Apa yang terjadi jika standar-standar alias harapan masyarakat tidak dipenuhi?

"Masa kayak gitu kok jadi dokter?"

Diskusikan ini dengan seorang ibu baru atau new moms, niscaya kamu akan menemukan lebih banyak lagi ketimpangan standar dan harapan yang disematkan, begitu beratnya hingga membuatmu sesak nafas dalam ketidakpercayaan.

Gara-gara media sosial, 'ruang untuk salah' menjadi semakin sempit

Persetan dengan "Nggak papa gagal, soalnya nanti berhasil"!

Karena nyatanya, sekali kamu gagal, banyak yang akan mengabadikannya dalam sebuah media sosial, sehingga nila setitik, rusa susu sebelanga.

Persentan dengan "Namanya juga belajar," kalau ternyata ujung-ujungnya jadi bahan rasan-rasan dan rekomendasi negatif yang disematkan kepada kita.

Lalu apakah peribahasa atau pun anjuran untuk mempelajari kesalahan itu sudah tidak relevan lagi?

Jawabannya: Masih, dan akan selalu.

Hanya saja kapasitas mental yang perlu disiapkan kini bukan lagi menghindari komentar negatif, namun lebih kepada menyadari bahwa diri sendiri adalah manusia.

Memeluk ketidaksempurnaan diri rasanya memang hampir mustahil, ya?

grascale photo of people standing on ground\
Rob Curran di Unsplash

Permasalahan lain yang muncul karena media sosial dan standar masyarakat soal sebuah peran adalah,

Menjadi biasa saja.

Masih berkaitan dengan postingan saya soal slow living, saya menyadari bahwa jika kamu menjadi biasa saja,

Well,

Nothing special, right?

Sama seperti ribuan orang yang berjalan di tengah kota.
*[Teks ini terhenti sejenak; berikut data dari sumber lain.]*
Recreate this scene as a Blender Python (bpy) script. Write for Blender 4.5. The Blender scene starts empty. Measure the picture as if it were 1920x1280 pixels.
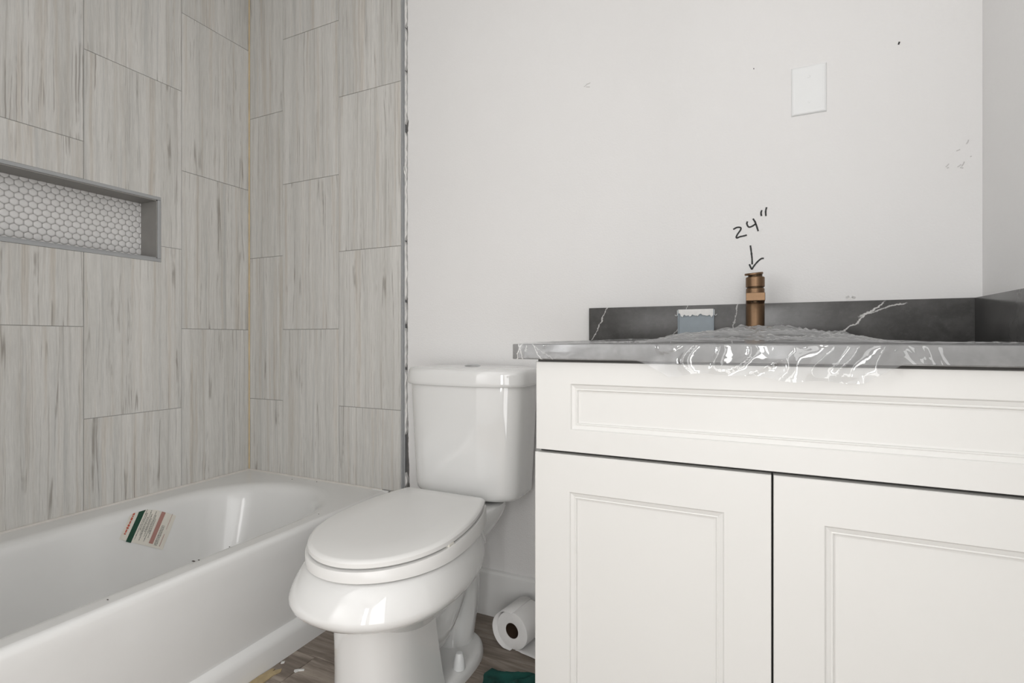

Nothing stands out.

Media sosial padahal begitu menggambarkan setiap individu unik, berlomba untuk menemukan apa yang istimewa dari dirinya.

Dan lebih lanjut, apa yang membuat peran profesionalnya begitu spesial hingga tidak dapat disaingi oleh pihak lain.

Nggak heran kalau misalnya nggak nemu apa-apa, atau lagi stagnan, akan menjadi membosankan dan merasa hidup gini-gini aja.

Kemarin saya menyadari adanya jebakan kehidupan ini ketika rekan sejawat menemukan berbagai hal yang lebih menarik. Bahkan lebih jauh, dipuji oleh senior lainnya.

Muncul pertanyaan,

"Kenapa aku tidak dipuji?"

"Kenapa mereka istimewa?"

"Kenapa aku hanya bisa begini? Apakah ada yang salah?"

Pada akhirnya, semua itu hanyalah buah dari keyakinan yang salah, yakni harus menjadi istimewa pada setiap aspek, agar bisa memiliki keunikan dalam peran yang kita miliki.

Kita bisa melihat kasus ini di Instagram atau Twitter.

Kalau sebuah opini atau post tidak mendapatkan banyak likes atau retweets,

Mungkin opini atau post itu tidak worth to read, bukan?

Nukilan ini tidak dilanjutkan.